----- Material for this exercise

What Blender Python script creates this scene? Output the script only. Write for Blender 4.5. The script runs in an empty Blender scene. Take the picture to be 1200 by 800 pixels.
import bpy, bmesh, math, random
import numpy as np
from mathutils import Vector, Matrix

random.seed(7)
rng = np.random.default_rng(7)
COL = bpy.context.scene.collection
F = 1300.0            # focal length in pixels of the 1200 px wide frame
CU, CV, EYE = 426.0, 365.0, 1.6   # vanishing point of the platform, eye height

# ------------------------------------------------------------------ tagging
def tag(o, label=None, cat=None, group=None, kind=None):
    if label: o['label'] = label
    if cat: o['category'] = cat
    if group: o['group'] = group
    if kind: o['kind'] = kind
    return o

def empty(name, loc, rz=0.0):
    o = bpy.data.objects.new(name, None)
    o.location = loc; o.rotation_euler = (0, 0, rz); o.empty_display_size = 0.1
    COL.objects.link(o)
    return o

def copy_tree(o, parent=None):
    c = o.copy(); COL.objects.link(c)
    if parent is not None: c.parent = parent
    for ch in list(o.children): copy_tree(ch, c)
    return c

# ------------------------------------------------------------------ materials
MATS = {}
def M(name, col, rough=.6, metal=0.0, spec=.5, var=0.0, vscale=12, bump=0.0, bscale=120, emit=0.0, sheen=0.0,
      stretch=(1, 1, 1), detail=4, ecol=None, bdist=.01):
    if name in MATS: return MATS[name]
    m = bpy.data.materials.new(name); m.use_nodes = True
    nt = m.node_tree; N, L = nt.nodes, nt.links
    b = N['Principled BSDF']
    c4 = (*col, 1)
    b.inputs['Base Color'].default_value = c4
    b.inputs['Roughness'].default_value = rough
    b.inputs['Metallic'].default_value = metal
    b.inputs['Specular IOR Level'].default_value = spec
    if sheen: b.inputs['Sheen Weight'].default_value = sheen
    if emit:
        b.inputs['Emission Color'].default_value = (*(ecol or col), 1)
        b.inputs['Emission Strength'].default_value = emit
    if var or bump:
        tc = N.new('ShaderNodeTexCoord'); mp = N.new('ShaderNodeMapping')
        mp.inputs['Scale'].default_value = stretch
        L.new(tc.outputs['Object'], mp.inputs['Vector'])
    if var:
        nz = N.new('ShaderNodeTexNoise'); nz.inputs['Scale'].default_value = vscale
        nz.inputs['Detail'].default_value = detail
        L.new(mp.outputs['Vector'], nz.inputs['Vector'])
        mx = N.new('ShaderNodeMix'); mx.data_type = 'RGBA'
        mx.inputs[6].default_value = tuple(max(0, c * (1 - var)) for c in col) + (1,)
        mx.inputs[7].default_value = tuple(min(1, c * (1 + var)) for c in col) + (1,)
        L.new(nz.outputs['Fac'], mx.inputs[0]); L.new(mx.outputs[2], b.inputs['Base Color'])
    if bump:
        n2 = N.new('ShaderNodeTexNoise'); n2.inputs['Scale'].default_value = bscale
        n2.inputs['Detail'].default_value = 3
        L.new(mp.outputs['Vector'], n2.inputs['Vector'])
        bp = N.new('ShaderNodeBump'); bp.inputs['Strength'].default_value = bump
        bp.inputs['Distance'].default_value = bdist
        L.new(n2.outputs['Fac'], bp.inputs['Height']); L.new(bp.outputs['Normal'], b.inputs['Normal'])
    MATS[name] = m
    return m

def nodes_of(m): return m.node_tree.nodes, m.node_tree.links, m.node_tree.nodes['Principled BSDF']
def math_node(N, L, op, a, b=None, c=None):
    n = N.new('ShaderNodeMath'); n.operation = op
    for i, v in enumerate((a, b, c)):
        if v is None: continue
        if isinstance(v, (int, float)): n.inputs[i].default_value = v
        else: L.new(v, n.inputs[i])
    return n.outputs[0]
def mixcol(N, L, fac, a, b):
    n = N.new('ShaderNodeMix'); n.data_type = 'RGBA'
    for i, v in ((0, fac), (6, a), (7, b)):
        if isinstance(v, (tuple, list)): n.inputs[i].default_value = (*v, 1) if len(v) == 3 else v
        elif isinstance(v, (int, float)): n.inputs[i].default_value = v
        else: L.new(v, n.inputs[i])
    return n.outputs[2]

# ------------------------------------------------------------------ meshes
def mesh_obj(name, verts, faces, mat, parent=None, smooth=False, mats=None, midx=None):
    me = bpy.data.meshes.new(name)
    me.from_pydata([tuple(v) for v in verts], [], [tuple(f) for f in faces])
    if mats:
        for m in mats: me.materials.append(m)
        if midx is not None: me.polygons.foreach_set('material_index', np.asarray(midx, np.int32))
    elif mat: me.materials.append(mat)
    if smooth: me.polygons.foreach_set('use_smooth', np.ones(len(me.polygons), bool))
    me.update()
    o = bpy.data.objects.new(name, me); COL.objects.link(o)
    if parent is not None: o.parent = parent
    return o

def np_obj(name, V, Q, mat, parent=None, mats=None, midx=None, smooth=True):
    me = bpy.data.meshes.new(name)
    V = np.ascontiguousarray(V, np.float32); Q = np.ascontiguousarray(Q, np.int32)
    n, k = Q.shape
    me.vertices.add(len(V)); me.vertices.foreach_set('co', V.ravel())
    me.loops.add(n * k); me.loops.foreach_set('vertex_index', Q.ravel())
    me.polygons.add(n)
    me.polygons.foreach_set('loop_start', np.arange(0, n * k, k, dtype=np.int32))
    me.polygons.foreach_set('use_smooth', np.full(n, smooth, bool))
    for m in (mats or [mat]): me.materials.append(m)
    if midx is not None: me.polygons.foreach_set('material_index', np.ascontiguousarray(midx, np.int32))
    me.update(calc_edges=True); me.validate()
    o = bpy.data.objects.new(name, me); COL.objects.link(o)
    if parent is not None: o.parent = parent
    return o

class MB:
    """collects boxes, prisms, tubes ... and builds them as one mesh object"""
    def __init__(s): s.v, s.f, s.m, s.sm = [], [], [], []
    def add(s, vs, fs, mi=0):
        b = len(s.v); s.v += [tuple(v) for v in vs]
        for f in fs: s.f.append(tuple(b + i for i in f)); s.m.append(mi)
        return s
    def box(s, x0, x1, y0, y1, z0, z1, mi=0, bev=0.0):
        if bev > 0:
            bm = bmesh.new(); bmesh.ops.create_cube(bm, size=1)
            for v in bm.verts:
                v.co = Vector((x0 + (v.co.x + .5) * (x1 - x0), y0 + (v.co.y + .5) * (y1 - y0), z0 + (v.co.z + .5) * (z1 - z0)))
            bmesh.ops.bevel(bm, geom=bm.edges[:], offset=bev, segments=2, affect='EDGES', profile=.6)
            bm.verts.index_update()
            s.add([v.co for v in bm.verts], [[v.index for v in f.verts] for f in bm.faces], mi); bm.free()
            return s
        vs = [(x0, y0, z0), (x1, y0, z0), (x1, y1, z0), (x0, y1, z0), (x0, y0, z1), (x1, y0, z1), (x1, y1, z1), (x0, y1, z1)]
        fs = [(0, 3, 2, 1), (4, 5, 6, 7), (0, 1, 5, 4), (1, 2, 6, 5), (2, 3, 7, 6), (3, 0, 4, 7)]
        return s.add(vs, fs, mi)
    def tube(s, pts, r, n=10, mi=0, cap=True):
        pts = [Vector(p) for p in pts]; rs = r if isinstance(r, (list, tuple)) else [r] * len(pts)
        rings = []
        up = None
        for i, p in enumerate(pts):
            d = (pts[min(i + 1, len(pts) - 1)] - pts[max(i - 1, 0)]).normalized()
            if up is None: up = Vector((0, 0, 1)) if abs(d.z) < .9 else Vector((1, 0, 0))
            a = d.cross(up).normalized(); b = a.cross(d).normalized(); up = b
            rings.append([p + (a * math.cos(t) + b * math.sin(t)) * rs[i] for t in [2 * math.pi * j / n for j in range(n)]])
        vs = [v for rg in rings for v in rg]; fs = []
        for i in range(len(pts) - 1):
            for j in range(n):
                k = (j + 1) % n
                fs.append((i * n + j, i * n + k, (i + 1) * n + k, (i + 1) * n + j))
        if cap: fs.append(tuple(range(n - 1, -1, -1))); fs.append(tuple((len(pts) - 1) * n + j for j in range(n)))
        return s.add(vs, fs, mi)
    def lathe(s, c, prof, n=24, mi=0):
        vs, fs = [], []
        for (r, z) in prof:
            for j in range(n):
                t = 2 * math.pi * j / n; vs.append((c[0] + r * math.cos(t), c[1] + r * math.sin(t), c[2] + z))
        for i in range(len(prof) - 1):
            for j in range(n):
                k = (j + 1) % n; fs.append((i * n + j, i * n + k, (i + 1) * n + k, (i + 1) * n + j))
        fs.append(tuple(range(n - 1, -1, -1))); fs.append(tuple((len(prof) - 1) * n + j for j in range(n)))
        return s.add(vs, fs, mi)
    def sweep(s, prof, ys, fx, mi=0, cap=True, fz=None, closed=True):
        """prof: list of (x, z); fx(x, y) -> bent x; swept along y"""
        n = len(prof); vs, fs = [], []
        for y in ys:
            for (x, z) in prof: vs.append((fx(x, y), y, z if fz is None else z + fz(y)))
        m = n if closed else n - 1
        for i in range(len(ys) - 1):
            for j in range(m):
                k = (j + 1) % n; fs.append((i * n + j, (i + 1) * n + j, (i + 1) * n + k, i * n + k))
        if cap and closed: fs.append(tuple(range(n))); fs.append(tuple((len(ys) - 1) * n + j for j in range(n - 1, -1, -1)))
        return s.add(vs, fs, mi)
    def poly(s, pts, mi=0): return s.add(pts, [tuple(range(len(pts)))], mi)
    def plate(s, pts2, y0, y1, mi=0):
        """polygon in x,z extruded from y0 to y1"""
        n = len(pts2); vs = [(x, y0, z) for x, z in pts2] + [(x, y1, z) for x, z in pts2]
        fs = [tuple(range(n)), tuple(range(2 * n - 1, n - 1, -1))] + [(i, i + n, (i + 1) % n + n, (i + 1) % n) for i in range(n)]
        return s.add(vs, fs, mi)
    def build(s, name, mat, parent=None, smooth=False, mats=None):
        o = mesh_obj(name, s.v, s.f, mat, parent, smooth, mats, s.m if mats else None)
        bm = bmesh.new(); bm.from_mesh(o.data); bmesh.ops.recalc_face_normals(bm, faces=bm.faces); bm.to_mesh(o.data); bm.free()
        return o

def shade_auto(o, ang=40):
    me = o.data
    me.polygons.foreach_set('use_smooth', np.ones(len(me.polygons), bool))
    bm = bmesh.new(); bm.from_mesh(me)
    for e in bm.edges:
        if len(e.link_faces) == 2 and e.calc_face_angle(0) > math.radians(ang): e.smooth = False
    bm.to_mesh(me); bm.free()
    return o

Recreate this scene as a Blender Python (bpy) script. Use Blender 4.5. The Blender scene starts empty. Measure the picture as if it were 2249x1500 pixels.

----------

Set down exactly the lines that begin the records and continue through the line bearing "from mathutils import Vector, Matrix"; include both ends.

What Blender Python script creates this scene? Output the script only. Write for Blender 4.5. The script runs in an empty Blender scene. Take the picture to be 1200 by 800 pixels.
import bpy, bmesh, math, random
import numpy as np
from mathutils import Vector, Matrix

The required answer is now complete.